De fácil e agradável leitura, a
vasta e multifacetada obra romanesca de Autran Dourado é, no entanto, de
difícil interpretação. A defasagem entre a leitura episódica, feita por seus
inúmeros leitores e admiradores, e a leitura reflexiva, de responsabilidade dos
estudiosos, advém de duas características de sua prosa.
Por um lado, Autran é o escritor
que, na geração a que Clarice Lispector e Guimarães Rosa também pertencem,
cultivou com o maior carinho e respeito os livros clássicos da língua
portuguesa, independentemente da nação que tinha visto o autor nascer. Entrar
em texto dele é como bater à porta da casa de parente, ou como entrar na casa
materna da língua. A linguagem ficcional brota no sangue dos nossos legítimos
vocabulário e sintaxe e, sem nacionalidade, é atemporal.
Autran Dourado foi um estilista
clássico em vida. Nos ouvidos sensíveis, o português dos romances e contos flui
com a graça de quem teve trato com o cronista-historiador Fernão Lopes, o
escrivão Pero Vaz Caminha e com as múltiplas desventuras narradas em A História
Trágico-marítima. Também teve ele trato com os gigantes José de Alencar e
Machado de Assis. O Bruxo do Cosme Velho era seu ídolo e motivo para leituras
anuais da obra completa.
Abrangentes, generosas e
atemporais, língua portuguesa e poética da narrativa abrigam o leitor, qualquer
leitor que ama nosso instrumento de expressão como a um bem inalienável, que
não pode e não deve ser conspurcado. Ao abrir as páginas de conto ou de romance
do nosso pranteado autor, o leitor se sente em salão de festas. Sua imaginação
artística dança com naturalidade, ao ritmo da valsa ou da modinha que exala dos
vocábulos e das sentenças cadenciados pela tradição.
No entanto, Autran Dourado é também
o romancista que, com inteligência crítica e imaginação solta, lidou com
autores estranhos à língua portuguesa, que se situam dentro da linhagem
realista-naturalista dominante no século 19. Refiro-me a figuras notáveis como
Gustave Flaubert, Henry James e William Faulkner. Com eles, aprendeu que o
apego à História e suas conjunturas direciona as obras propriamente literárias,
e as transforma em expressões artísticas e definitivas da sociedade em que se
inserem - e do tempo que toca aos personagens viver.

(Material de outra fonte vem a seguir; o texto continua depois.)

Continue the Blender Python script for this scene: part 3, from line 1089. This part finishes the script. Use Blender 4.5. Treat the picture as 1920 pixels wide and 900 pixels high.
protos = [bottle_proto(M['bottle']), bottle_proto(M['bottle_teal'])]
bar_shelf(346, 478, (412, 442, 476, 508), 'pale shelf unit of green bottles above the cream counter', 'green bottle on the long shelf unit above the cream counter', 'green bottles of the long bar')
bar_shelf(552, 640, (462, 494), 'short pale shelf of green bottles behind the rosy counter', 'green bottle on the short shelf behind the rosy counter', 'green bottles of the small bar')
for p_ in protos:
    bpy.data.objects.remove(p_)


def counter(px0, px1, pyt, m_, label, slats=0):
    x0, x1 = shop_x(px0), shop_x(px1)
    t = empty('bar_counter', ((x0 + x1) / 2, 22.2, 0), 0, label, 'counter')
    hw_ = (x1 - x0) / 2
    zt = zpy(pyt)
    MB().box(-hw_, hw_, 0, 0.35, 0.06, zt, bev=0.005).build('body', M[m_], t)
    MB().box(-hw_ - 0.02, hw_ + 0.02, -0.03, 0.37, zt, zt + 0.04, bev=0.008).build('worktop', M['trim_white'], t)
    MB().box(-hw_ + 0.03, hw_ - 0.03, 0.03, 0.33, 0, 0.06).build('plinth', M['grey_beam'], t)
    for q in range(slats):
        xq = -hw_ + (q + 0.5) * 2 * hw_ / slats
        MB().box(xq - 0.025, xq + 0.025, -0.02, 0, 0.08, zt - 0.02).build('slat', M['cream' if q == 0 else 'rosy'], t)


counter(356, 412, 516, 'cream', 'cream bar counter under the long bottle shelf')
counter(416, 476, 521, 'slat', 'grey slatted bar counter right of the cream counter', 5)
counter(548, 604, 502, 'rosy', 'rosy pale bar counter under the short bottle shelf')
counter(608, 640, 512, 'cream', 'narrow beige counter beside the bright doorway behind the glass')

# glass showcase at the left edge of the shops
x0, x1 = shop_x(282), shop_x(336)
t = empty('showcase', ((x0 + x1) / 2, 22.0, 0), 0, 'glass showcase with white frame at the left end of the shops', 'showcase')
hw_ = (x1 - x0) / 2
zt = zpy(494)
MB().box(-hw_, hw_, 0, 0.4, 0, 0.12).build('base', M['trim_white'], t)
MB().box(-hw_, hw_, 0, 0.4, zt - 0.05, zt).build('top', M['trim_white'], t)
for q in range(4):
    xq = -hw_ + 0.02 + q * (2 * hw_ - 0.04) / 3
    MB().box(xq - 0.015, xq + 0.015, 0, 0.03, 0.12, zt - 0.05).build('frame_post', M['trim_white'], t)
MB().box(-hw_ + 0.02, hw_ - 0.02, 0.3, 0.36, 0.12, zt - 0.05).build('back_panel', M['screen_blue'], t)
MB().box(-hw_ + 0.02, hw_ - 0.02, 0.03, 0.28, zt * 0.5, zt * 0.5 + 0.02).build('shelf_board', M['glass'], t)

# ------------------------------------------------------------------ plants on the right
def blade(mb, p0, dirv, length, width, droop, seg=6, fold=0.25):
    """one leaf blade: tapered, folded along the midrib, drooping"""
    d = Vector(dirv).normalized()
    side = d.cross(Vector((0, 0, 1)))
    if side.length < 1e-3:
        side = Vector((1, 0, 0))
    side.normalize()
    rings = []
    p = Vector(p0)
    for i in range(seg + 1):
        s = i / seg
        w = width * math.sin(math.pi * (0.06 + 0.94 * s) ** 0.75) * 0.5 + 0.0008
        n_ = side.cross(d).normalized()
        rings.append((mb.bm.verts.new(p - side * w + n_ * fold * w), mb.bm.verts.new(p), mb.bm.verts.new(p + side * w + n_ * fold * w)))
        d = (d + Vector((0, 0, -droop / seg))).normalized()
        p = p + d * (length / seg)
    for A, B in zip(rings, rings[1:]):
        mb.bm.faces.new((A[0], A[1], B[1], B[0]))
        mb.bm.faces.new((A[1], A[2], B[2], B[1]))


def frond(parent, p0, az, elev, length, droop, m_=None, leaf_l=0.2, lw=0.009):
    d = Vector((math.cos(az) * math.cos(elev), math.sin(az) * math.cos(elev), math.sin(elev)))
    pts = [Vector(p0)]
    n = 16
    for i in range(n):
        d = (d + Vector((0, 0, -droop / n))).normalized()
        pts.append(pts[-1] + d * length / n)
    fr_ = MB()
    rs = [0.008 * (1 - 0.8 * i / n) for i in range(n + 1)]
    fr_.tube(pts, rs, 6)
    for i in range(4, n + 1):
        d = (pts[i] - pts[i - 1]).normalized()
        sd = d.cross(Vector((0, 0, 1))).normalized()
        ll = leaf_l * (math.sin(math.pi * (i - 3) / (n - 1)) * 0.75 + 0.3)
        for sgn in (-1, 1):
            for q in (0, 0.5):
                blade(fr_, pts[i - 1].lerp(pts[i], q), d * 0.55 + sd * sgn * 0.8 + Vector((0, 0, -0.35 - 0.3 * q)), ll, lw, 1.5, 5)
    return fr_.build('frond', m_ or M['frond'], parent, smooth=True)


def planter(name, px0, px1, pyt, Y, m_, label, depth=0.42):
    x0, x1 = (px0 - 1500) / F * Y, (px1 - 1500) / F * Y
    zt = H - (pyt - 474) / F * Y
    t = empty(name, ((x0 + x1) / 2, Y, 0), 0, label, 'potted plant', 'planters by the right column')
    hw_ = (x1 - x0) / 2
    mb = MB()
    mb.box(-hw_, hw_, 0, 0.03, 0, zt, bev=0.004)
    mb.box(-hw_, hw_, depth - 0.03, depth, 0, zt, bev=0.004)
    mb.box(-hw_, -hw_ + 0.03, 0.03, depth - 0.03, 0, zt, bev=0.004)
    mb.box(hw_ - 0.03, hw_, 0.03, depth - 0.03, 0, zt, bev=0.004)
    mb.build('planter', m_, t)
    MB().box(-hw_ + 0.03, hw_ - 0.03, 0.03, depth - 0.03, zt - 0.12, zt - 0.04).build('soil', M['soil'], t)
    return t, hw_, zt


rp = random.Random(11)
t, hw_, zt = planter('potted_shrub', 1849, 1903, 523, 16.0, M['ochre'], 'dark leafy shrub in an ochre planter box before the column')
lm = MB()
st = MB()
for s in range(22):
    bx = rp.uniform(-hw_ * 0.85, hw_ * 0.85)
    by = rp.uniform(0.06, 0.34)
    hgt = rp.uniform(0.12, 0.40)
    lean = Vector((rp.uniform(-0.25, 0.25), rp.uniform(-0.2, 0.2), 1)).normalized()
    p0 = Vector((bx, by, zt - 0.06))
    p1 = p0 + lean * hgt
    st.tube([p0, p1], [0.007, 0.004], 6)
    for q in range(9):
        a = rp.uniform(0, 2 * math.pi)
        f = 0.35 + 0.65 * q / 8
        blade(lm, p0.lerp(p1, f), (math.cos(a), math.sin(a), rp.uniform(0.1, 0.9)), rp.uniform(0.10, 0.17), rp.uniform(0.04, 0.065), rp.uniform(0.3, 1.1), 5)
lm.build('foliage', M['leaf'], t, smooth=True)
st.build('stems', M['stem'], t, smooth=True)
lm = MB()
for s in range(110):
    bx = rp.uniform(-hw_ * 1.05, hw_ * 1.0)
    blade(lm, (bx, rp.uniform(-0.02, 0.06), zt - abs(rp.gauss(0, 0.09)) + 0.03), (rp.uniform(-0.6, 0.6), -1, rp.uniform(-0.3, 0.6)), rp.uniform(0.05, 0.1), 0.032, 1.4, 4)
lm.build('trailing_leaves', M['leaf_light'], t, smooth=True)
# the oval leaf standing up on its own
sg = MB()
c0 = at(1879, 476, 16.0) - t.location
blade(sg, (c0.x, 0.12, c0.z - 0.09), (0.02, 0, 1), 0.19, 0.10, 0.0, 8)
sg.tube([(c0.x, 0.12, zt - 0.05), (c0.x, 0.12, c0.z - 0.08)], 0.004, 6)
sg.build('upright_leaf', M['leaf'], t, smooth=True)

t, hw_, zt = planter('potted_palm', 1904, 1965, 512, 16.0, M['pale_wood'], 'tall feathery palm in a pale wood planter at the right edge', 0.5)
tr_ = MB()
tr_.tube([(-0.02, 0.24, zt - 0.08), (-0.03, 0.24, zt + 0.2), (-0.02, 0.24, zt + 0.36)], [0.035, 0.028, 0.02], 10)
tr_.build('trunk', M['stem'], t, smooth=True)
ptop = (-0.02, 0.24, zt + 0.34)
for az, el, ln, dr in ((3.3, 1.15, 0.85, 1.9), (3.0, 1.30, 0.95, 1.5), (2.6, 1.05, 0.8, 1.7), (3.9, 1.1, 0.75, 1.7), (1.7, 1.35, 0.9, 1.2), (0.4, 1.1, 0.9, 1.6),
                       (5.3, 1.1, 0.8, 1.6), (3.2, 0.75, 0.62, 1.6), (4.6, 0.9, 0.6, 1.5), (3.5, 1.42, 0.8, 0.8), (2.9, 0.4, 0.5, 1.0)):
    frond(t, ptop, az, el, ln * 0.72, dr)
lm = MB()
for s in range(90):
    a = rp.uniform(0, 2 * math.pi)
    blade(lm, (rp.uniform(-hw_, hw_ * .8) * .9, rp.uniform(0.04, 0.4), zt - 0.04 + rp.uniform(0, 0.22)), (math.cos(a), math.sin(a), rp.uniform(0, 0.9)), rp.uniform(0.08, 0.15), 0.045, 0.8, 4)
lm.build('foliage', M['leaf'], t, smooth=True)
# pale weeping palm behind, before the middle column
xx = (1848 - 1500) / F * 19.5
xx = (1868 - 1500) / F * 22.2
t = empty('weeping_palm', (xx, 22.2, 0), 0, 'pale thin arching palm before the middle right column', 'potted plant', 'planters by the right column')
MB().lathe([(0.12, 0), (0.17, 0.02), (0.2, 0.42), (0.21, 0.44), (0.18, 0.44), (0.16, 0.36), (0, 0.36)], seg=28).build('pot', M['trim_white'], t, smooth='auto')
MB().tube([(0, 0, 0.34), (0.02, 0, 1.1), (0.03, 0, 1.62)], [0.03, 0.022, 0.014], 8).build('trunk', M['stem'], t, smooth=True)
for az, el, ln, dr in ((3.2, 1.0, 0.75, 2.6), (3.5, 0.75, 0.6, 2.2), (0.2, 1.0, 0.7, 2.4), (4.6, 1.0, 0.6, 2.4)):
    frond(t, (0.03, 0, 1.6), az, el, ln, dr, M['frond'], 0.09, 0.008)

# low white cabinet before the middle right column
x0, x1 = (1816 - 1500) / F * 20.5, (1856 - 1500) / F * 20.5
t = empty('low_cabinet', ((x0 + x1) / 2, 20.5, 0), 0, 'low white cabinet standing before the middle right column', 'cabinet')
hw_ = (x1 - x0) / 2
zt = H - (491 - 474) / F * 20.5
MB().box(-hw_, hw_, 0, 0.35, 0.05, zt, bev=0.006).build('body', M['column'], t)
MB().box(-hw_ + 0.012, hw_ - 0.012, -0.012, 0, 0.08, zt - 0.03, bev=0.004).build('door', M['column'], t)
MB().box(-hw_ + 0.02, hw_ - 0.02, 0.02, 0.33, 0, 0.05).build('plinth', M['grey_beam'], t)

Autran lidou, ainda, com autores
estrangeiros que compuseram obras ficcionais dentro da linhagem mítica, como é
o caso de James Joyce e do seu famoso romance Ulisses, como é também o caso, já
no campo da psicanálise, de Sigmund Freud, e do tratamento que dispensa a isto
a que podemos chamar de a vida humana no planeta Terra. O romancista irlandês e
o pensador austríaco se apegam ao mito como forma estruturante de toda e
qualquer vida, de toda e qualquer narrativa. A composição mítica leva o texto a
transcender época e circunstâncias históricas, para apresentar o ser humano
como regido por leis universais, tão ricas e rigorosas quanto, por exemplo, a
figura de Fedra na peça homônima de Racine, ou o complexo de Édipo, em Hamlet.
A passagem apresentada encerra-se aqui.